ミツバチに優しいあなたなら、きっと、こんな庭をつくるはずだ。
1.Plant bee-friendly flower:ミツバチに優しい花を植えよう
花壇に植える花に、心配りが欲しい。チューリップの花のように、色はきれいでも、すぐに散ってしまうものや、ダリア、クレマチスのように花粉の少ないもの、つまりは、「ornamental hybrids or culvars (鑑賞種あるいは鑑賞交雑種)」は避けて、替わりに
・lavender:ラベンダー
・alliums:アリウム
・honeysuckle:スイカズラ
・heather:ヒース
・buddleya:フジウツギ
・foxgloves:ジギタリス
・snapdragons:キンギョソウ
2.Plant through the seasons:季節ごとに咲く花を
花はすぐに散ってしまう。だから、季節ごとに咲く花を植えると、ミツバチにとっては嬉しい限り。広い庭をお持ちなら、こんな木が望ましい。
・hazel:ハシバミの木
・holly:ヒイラギ
・pussy willow:ネコヤナギ
・ivy:セイヨウキヅタ
3.Grow fruit, vegetables and herbs:フルーツ、野菜、ハーブを育てる
花の咲く植物が庭にあると、ミツバチは大助かり。
①野菜:
・runner and broad beans:サヤインゲンとソラマメ
・aubergines:ナスビ
・onions:タマネギ
・peppers:ピーマン
②フルーツ:
・apples
・pears
・plums
・blackberries
・strawberries
・raspberries
③ハーブ:
・thyme:タイム
・rosemary:ローズマリー
4.Put up a bee hotel
単独で行動する「solitary bees (ハキリバチの仲間)」には、庭の片隅にシェルターをつくってやる。短めの細竹やアシを束ねて壁に吊るすと、ミツバチにとっては居心地の良いホテルになる。

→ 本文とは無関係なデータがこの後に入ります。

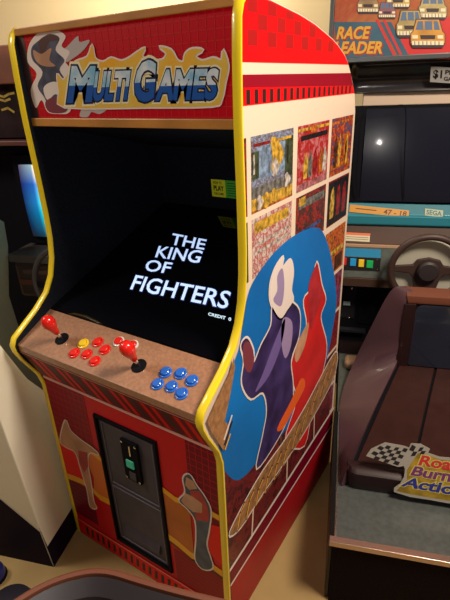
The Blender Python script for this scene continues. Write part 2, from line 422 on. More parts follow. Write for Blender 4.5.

5.Have a hive in your garden
さらにスペースに余裕がある人は、養蜂家に協力し、1, 2個の巣箱を置かせてやっても良い。
6.Don't cut your lawn as often
野草が花を付ける前に芝刈りを徹底し、庭に手を入れ過ぎると、ミツバチが寄りつけなくなってしまう。せめて、芝刈りは夕方にする。
7.Avoid pesticides:殺虫剤はほどほどに
できるだけ、殺虫剤の使用は避ける。
おわりに:ミツバチがチャイブ、ラベンダー、ローズマリーなどの周りを飛び回る風景には、自然の平和、世界の平和を感じる。できるだけ、庭にハーブを植えて、ミツバチを歓迎したいものだ。